Begin

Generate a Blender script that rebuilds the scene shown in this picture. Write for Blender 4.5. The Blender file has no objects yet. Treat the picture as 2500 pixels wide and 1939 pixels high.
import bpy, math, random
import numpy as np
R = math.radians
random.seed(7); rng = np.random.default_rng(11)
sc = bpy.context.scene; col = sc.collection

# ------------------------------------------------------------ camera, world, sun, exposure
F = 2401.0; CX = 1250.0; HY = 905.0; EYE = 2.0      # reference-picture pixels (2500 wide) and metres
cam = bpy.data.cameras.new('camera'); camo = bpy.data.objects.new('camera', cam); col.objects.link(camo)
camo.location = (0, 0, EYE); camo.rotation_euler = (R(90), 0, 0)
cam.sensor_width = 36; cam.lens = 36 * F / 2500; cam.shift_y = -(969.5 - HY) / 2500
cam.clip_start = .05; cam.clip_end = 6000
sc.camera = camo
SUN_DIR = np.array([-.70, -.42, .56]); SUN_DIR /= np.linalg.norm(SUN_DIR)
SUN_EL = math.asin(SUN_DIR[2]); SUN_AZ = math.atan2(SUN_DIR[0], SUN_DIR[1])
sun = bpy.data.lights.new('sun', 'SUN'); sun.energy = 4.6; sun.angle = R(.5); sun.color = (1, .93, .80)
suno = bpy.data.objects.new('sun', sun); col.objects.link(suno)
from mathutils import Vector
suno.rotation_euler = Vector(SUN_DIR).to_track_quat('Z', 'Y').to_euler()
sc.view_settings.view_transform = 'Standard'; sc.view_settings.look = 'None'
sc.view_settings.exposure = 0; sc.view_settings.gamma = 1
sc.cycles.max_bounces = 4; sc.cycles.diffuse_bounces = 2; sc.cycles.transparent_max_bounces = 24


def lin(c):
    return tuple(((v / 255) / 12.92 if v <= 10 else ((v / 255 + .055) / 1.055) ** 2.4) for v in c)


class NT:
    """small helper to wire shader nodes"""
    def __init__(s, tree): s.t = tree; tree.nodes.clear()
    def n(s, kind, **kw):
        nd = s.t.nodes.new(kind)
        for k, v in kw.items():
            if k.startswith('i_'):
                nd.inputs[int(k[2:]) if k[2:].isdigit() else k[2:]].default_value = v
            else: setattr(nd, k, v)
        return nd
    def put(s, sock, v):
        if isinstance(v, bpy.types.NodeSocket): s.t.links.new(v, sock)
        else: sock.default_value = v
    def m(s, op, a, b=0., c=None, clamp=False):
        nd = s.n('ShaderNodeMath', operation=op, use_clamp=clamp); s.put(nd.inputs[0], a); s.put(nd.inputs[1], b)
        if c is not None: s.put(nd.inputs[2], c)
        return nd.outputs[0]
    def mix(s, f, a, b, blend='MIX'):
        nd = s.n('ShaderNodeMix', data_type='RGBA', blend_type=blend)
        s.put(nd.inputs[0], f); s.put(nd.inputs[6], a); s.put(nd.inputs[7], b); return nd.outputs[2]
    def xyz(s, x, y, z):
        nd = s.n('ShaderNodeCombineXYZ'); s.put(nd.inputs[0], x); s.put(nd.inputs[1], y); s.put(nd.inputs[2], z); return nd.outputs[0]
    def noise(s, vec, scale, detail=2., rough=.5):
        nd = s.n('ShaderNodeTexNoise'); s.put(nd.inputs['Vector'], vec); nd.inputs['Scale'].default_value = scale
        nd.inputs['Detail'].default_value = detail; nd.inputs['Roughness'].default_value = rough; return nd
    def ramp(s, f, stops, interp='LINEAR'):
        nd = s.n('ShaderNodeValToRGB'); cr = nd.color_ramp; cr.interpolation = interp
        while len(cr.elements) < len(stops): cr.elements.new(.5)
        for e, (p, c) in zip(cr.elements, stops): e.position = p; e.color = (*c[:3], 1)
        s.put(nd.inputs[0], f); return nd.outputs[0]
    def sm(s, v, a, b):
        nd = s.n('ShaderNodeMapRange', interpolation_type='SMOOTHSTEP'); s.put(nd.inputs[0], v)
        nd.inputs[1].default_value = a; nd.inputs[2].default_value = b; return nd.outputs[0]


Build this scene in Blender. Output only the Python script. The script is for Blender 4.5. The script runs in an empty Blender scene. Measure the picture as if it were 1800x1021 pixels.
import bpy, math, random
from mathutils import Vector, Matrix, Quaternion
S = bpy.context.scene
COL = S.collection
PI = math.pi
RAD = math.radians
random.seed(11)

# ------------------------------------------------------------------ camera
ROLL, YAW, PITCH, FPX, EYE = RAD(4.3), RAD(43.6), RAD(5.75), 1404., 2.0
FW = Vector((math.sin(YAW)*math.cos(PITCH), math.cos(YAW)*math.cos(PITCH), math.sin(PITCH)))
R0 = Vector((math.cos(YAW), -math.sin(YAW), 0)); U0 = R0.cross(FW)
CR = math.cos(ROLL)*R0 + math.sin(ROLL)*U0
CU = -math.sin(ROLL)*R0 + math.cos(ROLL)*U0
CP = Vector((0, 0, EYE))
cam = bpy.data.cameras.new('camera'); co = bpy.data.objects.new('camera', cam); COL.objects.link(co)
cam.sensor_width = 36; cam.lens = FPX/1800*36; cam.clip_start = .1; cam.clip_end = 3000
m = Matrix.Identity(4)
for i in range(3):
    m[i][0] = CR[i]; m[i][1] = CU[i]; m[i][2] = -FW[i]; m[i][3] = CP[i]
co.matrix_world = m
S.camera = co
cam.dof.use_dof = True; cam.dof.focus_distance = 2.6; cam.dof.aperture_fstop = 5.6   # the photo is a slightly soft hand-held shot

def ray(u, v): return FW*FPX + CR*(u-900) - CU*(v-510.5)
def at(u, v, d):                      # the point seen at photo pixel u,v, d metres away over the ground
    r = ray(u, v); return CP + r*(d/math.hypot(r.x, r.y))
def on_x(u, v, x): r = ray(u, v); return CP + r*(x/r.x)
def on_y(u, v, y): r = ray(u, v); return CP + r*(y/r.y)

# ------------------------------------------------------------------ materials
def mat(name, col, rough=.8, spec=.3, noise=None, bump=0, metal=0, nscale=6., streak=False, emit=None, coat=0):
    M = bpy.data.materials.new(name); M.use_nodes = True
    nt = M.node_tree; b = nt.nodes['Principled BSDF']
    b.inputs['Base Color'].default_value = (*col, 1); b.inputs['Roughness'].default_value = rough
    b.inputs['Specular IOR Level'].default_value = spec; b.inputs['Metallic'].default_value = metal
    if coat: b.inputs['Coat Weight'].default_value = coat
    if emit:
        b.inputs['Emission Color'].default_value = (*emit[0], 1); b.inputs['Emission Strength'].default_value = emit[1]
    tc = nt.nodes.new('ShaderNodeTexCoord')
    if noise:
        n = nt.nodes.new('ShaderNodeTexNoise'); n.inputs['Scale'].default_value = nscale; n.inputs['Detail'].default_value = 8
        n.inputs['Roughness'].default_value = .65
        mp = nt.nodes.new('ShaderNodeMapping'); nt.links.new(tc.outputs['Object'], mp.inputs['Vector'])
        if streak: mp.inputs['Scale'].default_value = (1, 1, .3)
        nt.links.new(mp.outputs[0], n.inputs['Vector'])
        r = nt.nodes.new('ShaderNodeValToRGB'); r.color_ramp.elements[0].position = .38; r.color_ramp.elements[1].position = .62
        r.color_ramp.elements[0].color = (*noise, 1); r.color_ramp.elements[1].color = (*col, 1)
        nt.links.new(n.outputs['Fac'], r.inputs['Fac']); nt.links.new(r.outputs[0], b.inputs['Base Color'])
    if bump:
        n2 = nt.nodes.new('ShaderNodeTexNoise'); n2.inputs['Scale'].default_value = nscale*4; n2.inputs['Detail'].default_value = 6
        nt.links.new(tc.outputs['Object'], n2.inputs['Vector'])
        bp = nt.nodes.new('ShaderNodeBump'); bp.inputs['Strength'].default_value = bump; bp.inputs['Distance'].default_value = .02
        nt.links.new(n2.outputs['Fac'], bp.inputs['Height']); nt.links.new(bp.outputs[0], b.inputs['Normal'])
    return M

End

STATED EXERCISE: Copy the lines from the start of the data verbatim, stopping after the line containing "sc = bpy.context.scene; col = sc.collection".

FINISHED TASK:
Generate a Blender script that rebuilds the scene shown in this picture. Write for Blender 4.5. The Blender file has no objects yet. Treat the picture as 2500 pixels wide and 1939 pixels high.
import bpy, math, random
import numpy as np
R = math.radians
random.seed(7); rng = np.random.default_rng(11)
sc = bpy.context.scene; col = sc.collection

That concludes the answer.